GOAL -
Write out each line exactly as given. Leave the pictures out of your copy.

start INFORMATION SUPPLIED

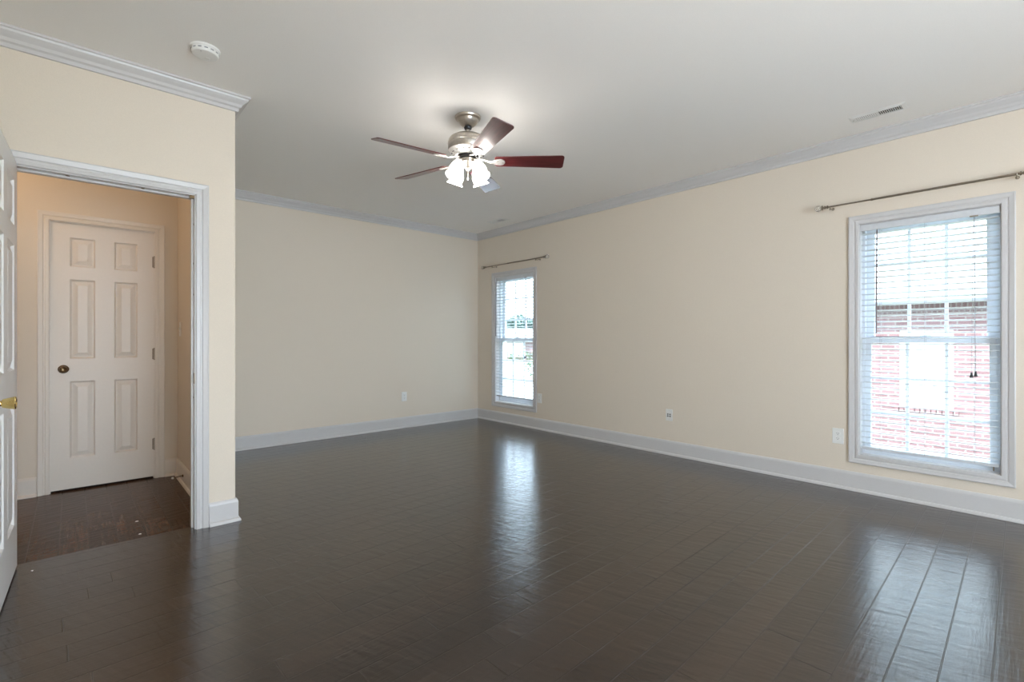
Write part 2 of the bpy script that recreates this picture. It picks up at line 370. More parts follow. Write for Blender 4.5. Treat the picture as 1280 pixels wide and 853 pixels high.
KNOB = [(0, 0), (.032, 0), (.032, .004), (.026, .009), (.014, .012), (.011, .016), (.011, .024), (.017, .028), (.023, .036), (.0245, .046), (.024, .055), (.0205, .062), (.015, .064), (.013, .0625), (0, .0625)]
KNOB_FLARED = [(0, 0), (.031, 0), (.031, .004), (.024, .009), (.012, .013), (.011, .022), (.0165, .025), (.0185, .030), (.0225, .046), (.0250, .058), (.0255, .061), (.0235, .064), (.020, .0645), (.018, .0625), (0, .062)]
def knob(parent, loc, rot, mat, label, prof=KNOB):
    o = MB().lathe(prof, 24, Matrix.Translation(loc) @ rot).build('door_knob', mat, parent, smooth=True); o['label'] = label; return o
def hinge(parent, x, y, z, mat):
    m = MB(); m.lathe([(.006, -.045), (.006, .045)], 10, Matrix.Translation((x, y, z))); m.lathe([(.0045, -.051), (.0075, -.047), (.0075, -.044)], 10, Matrix.Translation((x, y, z))); m.lathe([(.0075, .044), (.0075, .047), (.0045, .051)], 10, Matrix.Translation((x, y, z)))
    m.box(x - .014, x + .014, y + .003, y + .0065, z - .044, z + .044); return m.build('hinge', mat, parent)
# open bedroom door: local x runs from the hinge towards the latch, visible face y = T
d1 = thing('door_1', 'white six-panel bedroom door swung open, at the left edge', 'door', (-.209, 3.50, .012), R(-91.7), kind='structure')
six_panel(.80, 2.03, .035, .112, .115).build('panel', M_door, d1, bevel=.0012)
for c in list(d1.children): c.location = (0, -.035, 0)
knob(d1, (.735, 0, .890), Matrix.Rotation(R(-90), 4, 'X'), M_brass, 'brass knob', KNOB_FLARED)
knob(d1, (.735, -.035, .890), Matrix.Rotation(R(90), 4, 'X'), M_brass, 'brass knob', KNOB_FLARED)
lp = MB().box(.7995, .8015, -.030, -.006, .860, .920).build('latch_plate', M_brass, d1)
# closed hall door
d2 = thing('door_2', 'closed white six-panel hall door with a bronze knob', 'door', (D2[0] + .003, HY + .012, .014), 0, kind='structure')
six_panel(D2[1] - D2[0] - .006, 2.026, .035, .108, .115).build('panel', M_cream, d2, bevel=.0012)
knob(d2, (.072, 0, .915), Matrix.Rotation(R(90), 4, 'X'), M_bronze, 'antique bronze knob')
MB().box(-.006, -.0005, -.003, .012, .885, .945).build('latch_plate', M_bronze, d2)
for z in (.27, 1.02, 1.785): hinge(d2, D2[1] - D2[0] - .003, -.006, z, M_hinge)

# ------------------------------------------------------------------ windows
def window(n, y0, y1, label):
    r = thing('window_%d' % n, label, 'window', (XR, (y0 + y1) / 2, WZ0), 0, kind='structure')
    P = Matrix.Translation((-XR, -(y0 + y1) / 2, -WZ0))
    def put(m, name, mat, par=r, **k):
        m.v = [tuple(P @ Vector(p)) for p in m.v]; return m.build(name, mat, par, **k)
    path = [(y0, WZ0), (y0, WZ1), (y1, WZ1), (y1, WZ0)]                        # left of travel = outwards
    put(merge(sweep(path, PCAS, True, lambda u, v, d: (XR - d, u, v))), 'casing', M_trim)
    j = merge(sweep(path, [(-.004, .001), (.0145, .001), (.0145, .20), (-.004, .20)], True, lambda u, v, d: (XR + d, u, v)))
    put(j, 'jamb', M_trim)
    # vinyl frame tracks
    f = merge(sweep(path, [(-.022, .075), (-.003, .075), (-.003, .165), (-.022, .165)], True, lambda u, v, d: (XR + d, u, v))); put(f, 'frame', M_vinyl)
    a, b, zb, zt, zm = y0 + .022, y1 - .022, WZ0 + .022, WZ1 - .022, 1.153
    def sash(x0, x1, za, zb_, st, top, bot, nm, mz):
        m = MB(); m.box(x0, x1, a, a + st, za, zb_); m.box(x0, x1, b - st, b, za, zb_); m.box(x0, x1, a + st, b - st, za, za + bot); m.box(x0, x1, a + st, b - st, zb_ - top, zb_)
        s = put(m, nm, M_vinyl, bevel=.003)
        ya, yb = a + st, b - st; xc = (x0 + x1) / 2
        g = MB().box(xc - .002, xc + .002, ya - .003, yb + .003, za + bot - .003, zb_ - top + .003); put(g, 'pane', M_glass, s)
        mm = MB()
        for k in (1, 2):
            yc = ya + (yb - ya) * k / 3; mm.box(xc - .009, xc + .009, yc - .010, yc + .010, za + bot, zb_ - top)
        for z in mz: mm.box(xc - .0085, xc + .0085, ya, yb, z - .010, z + .010)
        put(mm, 'muntins', M_vinyl, s, bevel=.002)
    sash(XR + .082, XR + .112, zb, zm + .022, .034, .044, .045, 'lower_sash', (.865, .600))
    sash(XR + .116, XR + .146, zm - .022, zt, .050, .034, .044, 'upper_sash', (1.722, 1.43))
    k = MB(); yc = (y0 + y1) / 2; k.box(XR + .074, XR + .086, yc - .03, yc + .03, zm + .022, zm + .034); put(k, 'sash_lock', M_vinyl, r)
    return r
window(1, *WIN[0], 'near window at the right, looking onto a brick house')
window(2, *WIN[1], 'far window by the back corner, looking onto trees')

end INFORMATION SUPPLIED

TASK RESULT -
Write part 2 of the bpy script that recreates this picture. It picks up at line 370. More parts follow. Write for Blender 4.5. Treat the picture as 1280 pixels wide and 853 pixels high.
KNOB = [(0, 0), (.032, 0), (.032, .004), (.026, .009), (.014, .012), (.011, .016), (.011, .024), (.017, .028), (.023, .036), (.0245, .046), (.024, .055), (.0205, .062), (.015, .064), (.013, .0625), (0, .0625)]
KNOB_FLARED = [(0, 0), (.031, 0), (.031, .004), (.024, .009), (.012, .013), (.011, .022), (.0165, .025), (.0185, .030), (.0225, .046), (.0250, .058), (.0255, .061), (.0235, .064), (.020, .0645), (.018, .0625), (0, .062)]
def knob(parent, loc, rot, mat, label, prof=KNOB):
    o = MB().lathe(prof, 24, Matrix.Translation(loc) @ rot).build('door_knob', mat, parent, smooth=True); o['label'] = label; return o
def hinge(parent, x, y, z, mat):
    m = MB(); m.lathe([(.006, -.045), (.006, .045)], 10, Matrix.Translation((x, y, z))); m.lathe([(.0045, -.051), (.0075, -.047), (.0075, -.044)], 10, Matrix.Translation((x, y, z))); m.lathe([(.0075, .044), (.0075, .047), (.0045, .051)], 10, Matrix.Translation((x, y, z)))
    m.box(x - .014, x + .014, y + .003, y + .0065, z - .044, z + .044); return m.build('hinge', mat, parent)
# open bedroom door: local x runs from the hinge towards the latch, visible face y = T
d1 = thing('door_1', 'white six-panel bedroom door swung open, at the left edge', 'door', (-.209, 3.50, .012), R(-91.7), kind='structure')
six_panel(.80, 2.03, .035, .112, .115).build('panel', M_door, d1, bevel=.0012)
for c in list(d1.children): c.location = (0, -.035, 0)
knob(d1, (.735, 0, .890), Matrix.Rotation(R(-90), 4, 'X'), M_brass, 'brass knob', KNOB_FLARED)
knob(d1, (.735, -.035, .890), Matrix.Rotation(R(90), 4, 'X'), M_brass, 'brass knob', KNOB_FLARED)
lp = MB().box(.7995, .8015, -.030, -.006, .860, .920).build('latch_plate', M_brass, d1)
# closed hall door
d2 = thing('door_2', 'closed white six-panel hall door with a bronze knob', 'door', (D2[0] + .003, HY + .012, .014), 0, kind='structure')
six_panel(D2[1] - D2[0] - .006, 2.026, .035, .108, .115).build('panel', M_cream, d2, bevel=.0012)
knob(d2, (.072, 0, .915), Matrix.Rotation(R(90), 4, 'X'), M_bronze, 'antique bronze knob')
MB().box(-.006, -.0005, -.003, .012, .885, .945).build('latch_plate', M_bronze, d2)
for z in (.27, 1.02, 1.785): hinge(d2, D2[1] - D2[0] - .003, -.006, z, M_hinge)

# ------------------------------------------------------------------ windows
def window(n, y0, y1, label):
    r = thing('window_%d' % n, label, 'window', (XR, (y0 + y1) / 2, WZ0), 0, kind='structure')
    P = Matrix.Translation((-XR, -(y0 + y1) / 2, -WZ0))
    def put(m, name, mat, par=r, **k):
        m.v = [tuple(P @ Vector(p)) for p in m.v]; return m.build(name, mat, par, **k)
    path = [(y0, WZ0), (y0, WZ1), (y1, WZ1), (y1, WZ0)]                        # left of travel = outwards
    put(merge(sweep(path, PCAS, True, lambda u, v, d: (XR - d, u, v))), 'casing', M_trim)
    j = merge(sweep(path, [(-.004, .001), (.0145, .001), (.0145, .20), (-.004, .20)], True, lambda u, v, d: (XR + d, u, v)))
    put(j, 'jamb', M_trim)
    # vinyl frame tracks
    f = merge(sweep(path, [(-.022, .075), (-.003, .075), (-.003, .165), (-.022, .165)], True, lambda u, v, d: (XR + d, u, v))); put(f, 'frame', M_vinyl)
    a, b, zb, zt, zm = y0 + .022, y1 - .022, WZ0 + .022, WZ1 - .022, 1.153
    def sash(x0, x1, za, zb_, st, top, bot, nm, mz):
        m = MB(); m.box(x0, x1, a, a + st, za, zb_); m.box(x0, x1, b - st, b, za, zb_); m.box(x0, x1, a + st, b - st, za, za + bot); m.box(x0, x1, a + st, b - st, zb_ - top, zb_)
        s = put(m, nm, M_vinyl, bevel=.003)
        ya, yb = a + st, b - st; xc = (x0 + x1) / 2
        g = MB().box(xc - .002, xc + .002, ya - .003, yb + .003, za + bot - .003, zb_ - top + .003); put(g, 'pane', M_glass, s)
        mm = MB()
        for k in (1, 2):
            yc = ya + (yb - ya) * k / 3; mm.box(xc - .009, xc + .009, yc - .010, yc + .010, za + bot, zb_ - top)
        for z in mz: mm.box(xc - .0085, xc + .0085, ya, yb, z - .010, z + .010)
        put(mm, 'muntins', M_vinyl, s, bevel=.002)
    sash(XR + .082, XR + .112, zb, zm + .022, .034, .044, .045, 'lower_sash', (.865, .600))
    sash(XR + .116, XR + .146, zm - .022, zt, .050, .034, .044, 'upper_sash', (1.722, 1.43))
    k = MB(); yc = (y0 + y1) / 2; k.box(XR + .074, XR + .086, yc - .03, yc + .03, zm + .022, zm + .034); put(k, 'sash_lock', M_vinyl, r)
    return r
window(1, *WIN[0], 'near window at the right, looking onto a brick house')
window(2, *WIN[1], 'far window by the back corner, looking onto trees')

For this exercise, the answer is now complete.